Date of Graduation
7-2021
Document Type
Dissertation
Degree Name
Doctor of Philosophy in Business Administration (PhD)
Degree Level
Graduate
Department
Accounting
Advisor/Mentor
Allee, Kristian D.
Committee Member
Atwood, T.J.
Second Committee Member
Richardson, Vernon J.
Keywords
Accounting or Enforcement Release (AAER); fraud_cues; benchmark measures; abnormal disclosure; earnings management; information asymmetry; market returns; fraud prediction
Abstract
In this study, I examine whether it is possible to predict future financial statement fraud using disclosure content prior to the fraud. Specifically, I employ a machine learning algorithm to construct a unique measure based on the lexical cues embedded within a firm’s first public disclosure, the Management’s Discussion and Analysis section of the S-1 filing, during the Initial Public Offering process. I use this measure to predict whether a firm that is not already committing fraud will commit fraud within five years of the Initial Public Offering (IPO) that results in an Accounting or Enforcement Release (AAER).
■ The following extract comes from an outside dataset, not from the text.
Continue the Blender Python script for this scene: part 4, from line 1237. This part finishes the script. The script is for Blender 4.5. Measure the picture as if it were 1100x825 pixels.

I find there is information within the S-1 filing that is useful in the prediction of out-of-sample fraud. Additionally, I find that the measure performs better than both benchmark measures from prior literature and a new measure using quantitative information, when using information available at the S-1 date. Furthermore, the lexical cues measure performs well in predicting fraud relative to the benchmark measures even after updating the benchmark measures with misstated annual filings to aid their (but not my measure’s) fraud detection abilities. I find that my new measure is not limited to only predicting AAER based misconduct, but that the out-of-sample results hold when using an alternate sample based on 10(b)-5 filings as well as a comprehensive set of quantitative variables. Lastly, my measure identifies firms more likely to manage earnings to meet/beat analyst forecasts, firms who experience higher levels of information asymmetry around earnings announcements within the five years following the IPO, and has some predictive ability over future abnormal returns.